Losey fans may also note that the director's social sentiments come through in a few social details. Don Giovanni moves exclusively in aristocratic circles, except when a pretty face is involved. The rich are definitely presented as the masters. Servants are everywhere but they really have no place in the action. This is of course a given in any show of this kind, but Losey points up the oppressive nature of the social structure through little details. We're often aware that the footmen and personal servants are being treated like non-entities, like furniture. Just as he did back in his Hollywood artistic-radical days, Losey insists on criticizing the status quo.


Olive Films' Blu-ray of Don Giovanni will thrill fans that up until now hadn't a hope of finding a quality home video version of this show. I believe that this is the first Joseph Losey film to merit a Blu-ray release, and I don't see any stampeding demand for his pictures, not even his celebrated 1960s collaborations with Harold Pinter and Dirk Bogarde, that once were listed as some of the best films being made anywhere. Olive has accessed excellent elements and the color and sound are exemplary; the disc probably looks better than 35mm art house prints from 1979. And at almost three hours long, it will surely be a more comfortable experience than in a revival theater.

On the other hand, although the audio appears to have been pre-recorded, with the talent acting to playback, the lip-synch is excellent and never an issue.
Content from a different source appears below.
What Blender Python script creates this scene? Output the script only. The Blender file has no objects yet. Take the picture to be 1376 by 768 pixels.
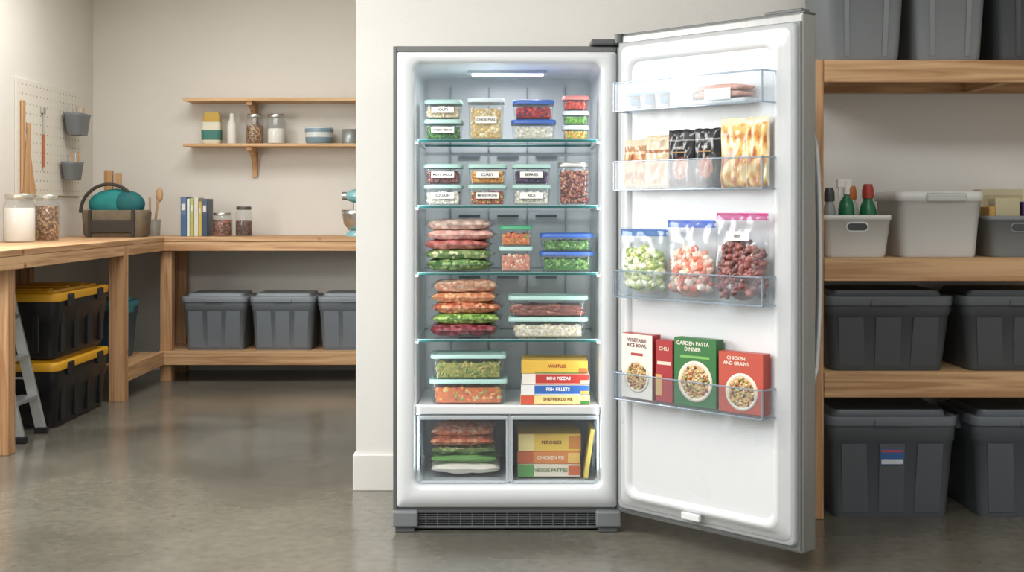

Written with assistance from Rick Crawford


On a scale of Excellent, Good, Fair, and Poor, Don Giovanni Blu-ray rates:
Movie: Excellent
Video: Excellent
Sound: Excellent
Subtitles: English
Supplements: none
Packaging: Keep case
Reviewed: February 24, 2013

Footnote:

1. Italian producers, naturally, have been especially committed to this subgenre. The closest I ever got to a 1950s Italo version of Aida was a trailer, which shows it to be an expensive-looking Technicolor production... with Sophia Loren in a small role.